* _3D scene scripts_:

=====

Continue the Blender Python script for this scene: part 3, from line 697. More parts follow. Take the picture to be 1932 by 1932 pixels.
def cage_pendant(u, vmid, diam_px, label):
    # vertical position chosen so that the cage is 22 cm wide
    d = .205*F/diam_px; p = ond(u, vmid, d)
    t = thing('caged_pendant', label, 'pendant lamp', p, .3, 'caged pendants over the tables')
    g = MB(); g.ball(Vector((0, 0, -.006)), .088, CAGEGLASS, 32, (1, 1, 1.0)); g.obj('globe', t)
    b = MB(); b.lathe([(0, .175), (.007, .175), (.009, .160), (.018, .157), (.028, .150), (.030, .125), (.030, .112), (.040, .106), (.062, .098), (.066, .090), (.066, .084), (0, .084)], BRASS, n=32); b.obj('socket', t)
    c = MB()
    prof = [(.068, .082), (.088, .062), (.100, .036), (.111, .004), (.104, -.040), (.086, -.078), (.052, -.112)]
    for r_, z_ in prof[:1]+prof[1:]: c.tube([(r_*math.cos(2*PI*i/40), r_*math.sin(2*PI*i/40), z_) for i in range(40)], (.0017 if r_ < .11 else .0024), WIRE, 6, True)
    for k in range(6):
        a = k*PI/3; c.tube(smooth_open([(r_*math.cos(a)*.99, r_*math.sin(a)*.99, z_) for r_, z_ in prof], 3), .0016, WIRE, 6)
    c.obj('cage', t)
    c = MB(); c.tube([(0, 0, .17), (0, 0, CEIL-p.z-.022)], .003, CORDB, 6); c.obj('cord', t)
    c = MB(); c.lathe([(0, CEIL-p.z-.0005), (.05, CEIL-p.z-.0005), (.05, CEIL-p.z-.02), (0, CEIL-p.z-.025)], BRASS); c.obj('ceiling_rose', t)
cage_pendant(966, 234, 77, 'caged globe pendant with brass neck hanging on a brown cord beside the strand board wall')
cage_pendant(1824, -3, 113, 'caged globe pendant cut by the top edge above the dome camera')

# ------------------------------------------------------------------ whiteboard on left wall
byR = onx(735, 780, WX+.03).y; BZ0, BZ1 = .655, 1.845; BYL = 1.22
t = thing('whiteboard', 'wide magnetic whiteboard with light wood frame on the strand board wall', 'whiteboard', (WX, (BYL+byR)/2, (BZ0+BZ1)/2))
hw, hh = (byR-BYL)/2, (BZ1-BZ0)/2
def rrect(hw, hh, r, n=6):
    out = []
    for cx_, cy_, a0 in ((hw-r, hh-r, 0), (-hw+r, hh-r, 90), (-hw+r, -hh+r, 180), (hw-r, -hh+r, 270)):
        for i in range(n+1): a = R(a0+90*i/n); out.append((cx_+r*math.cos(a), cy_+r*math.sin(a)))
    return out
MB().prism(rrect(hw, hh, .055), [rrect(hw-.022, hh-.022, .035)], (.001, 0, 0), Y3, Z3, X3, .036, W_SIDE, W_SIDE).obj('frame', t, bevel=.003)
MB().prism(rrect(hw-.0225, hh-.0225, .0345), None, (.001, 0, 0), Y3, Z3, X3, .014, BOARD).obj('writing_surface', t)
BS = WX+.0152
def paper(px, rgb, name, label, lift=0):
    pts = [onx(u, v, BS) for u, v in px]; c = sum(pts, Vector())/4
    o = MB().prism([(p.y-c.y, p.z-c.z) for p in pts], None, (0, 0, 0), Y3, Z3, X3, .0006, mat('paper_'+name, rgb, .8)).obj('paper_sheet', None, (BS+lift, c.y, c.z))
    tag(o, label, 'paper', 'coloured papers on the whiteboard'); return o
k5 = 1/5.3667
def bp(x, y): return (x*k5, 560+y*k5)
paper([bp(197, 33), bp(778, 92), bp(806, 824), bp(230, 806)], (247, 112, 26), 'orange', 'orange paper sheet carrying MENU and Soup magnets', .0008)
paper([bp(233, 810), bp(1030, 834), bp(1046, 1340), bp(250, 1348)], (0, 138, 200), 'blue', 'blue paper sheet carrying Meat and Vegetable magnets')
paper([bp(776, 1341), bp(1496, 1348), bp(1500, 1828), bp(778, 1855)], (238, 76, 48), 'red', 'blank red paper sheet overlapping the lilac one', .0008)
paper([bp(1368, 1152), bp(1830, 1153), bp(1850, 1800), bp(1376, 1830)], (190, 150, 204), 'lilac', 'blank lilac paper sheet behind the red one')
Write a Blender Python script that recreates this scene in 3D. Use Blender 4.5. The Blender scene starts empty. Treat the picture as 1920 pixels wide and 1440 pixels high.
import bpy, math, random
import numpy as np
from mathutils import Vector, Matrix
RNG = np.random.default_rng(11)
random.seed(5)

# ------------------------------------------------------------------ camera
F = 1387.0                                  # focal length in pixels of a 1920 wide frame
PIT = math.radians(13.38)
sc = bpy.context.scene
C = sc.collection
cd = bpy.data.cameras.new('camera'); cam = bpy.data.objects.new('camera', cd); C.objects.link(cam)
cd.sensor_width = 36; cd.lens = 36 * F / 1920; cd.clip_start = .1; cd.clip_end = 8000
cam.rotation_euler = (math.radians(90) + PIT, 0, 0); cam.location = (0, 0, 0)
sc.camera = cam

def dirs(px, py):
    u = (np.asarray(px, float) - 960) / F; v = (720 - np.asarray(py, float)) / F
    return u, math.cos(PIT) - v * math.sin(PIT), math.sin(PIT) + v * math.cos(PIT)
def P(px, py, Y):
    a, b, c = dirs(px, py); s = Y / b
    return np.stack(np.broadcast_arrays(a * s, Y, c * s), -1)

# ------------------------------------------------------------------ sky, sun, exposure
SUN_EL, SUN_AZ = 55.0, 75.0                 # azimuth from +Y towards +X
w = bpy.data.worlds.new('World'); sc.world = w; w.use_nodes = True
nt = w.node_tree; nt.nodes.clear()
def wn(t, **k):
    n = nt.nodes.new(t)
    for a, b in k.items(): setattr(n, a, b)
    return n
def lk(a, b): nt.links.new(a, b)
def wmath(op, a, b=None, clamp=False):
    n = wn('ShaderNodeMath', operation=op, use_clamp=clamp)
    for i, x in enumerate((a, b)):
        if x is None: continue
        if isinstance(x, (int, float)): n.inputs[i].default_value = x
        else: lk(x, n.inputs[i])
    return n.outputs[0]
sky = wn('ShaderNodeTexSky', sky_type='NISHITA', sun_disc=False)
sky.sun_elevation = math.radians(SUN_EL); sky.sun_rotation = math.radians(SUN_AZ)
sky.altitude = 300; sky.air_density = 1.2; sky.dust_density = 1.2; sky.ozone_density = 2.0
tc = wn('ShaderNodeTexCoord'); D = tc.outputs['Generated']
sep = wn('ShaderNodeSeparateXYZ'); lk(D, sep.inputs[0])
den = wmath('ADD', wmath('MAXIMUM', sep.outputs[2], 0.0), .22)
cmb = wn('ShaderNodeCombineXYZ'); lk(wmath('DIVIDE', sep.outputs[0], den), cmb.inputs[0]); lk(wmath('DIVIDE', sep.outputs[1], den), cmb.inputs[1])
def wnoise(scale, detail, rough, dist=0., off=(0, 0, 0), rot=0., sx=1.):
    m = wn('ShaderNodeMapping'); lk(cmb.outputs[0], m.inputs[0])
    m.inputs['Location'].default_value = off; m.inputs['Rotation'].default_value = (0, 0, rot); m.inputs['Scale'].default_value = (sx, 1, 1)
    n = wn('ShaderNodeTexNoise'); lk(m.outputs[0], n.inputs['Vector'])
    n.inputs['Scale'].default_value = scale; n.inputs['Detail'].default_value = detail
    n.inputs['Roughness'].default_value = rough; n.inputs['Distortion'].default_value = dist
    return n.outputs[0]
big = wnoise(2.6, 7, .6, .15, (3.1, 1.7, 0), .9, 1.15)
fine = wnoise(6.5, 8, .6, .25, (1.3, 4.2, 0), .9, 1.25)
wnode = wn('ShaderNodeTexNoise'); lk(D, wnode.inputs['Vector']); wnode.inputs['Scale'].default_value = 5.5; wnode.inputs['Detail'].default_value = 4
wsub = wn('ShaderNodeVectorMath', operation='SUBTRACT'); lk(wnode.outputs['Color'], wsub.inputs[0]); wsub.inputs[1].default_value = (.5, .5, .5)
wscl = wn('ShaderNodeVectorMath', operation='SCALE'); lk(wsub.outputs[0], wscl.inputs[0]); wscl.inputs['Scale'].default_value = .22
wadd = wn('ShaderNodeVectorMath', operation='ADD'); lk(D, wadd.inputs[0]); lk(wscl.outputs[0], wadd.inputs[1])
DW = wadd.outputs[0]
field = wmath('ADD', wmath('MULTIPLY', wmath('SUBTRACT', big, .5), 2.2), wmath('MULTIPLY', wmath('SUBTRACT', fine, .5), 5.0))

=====

* _EXERCISE INSTRUCTIONS_:
Output only the lines from the one containing "Write a Blender" through the one containing "sc.camera = cam", inclusive, exactly as written.

* _RESPONSE_:
Write a Blender Python script that recreates this scene in 3D. Use Blender 4.5. The Blender scene starts empty. Treat the picture as 1920 pixels wide and 1440 pixels high.
import bpy, math, random
import numpy as np
from mathutils import Vector, Matrix
RNG = np.random.default_rng(11)
random.seed(5)

# ------------------------------------------------------------------ camera
F = 1387.0                                  # focal length in pixels of a 1920 wide frame
PIT = math.radians(13.38)
sc = bpy.context.scene
C = sc.collection
cd = bpy.data.cameras.new('camera'); cam = bpy.data.objects.new('camera', cd); C.objects.link(cam)
cd.sensor_width = 36; cd.lens = 36 * F / 1920; cd.clip_start = .1; cd.clip_end = 8000
cam.rotation_euler = (math.radians(90) + PIT, 0, 0); cam.location = (0, 0, 0)
sc.camera = cam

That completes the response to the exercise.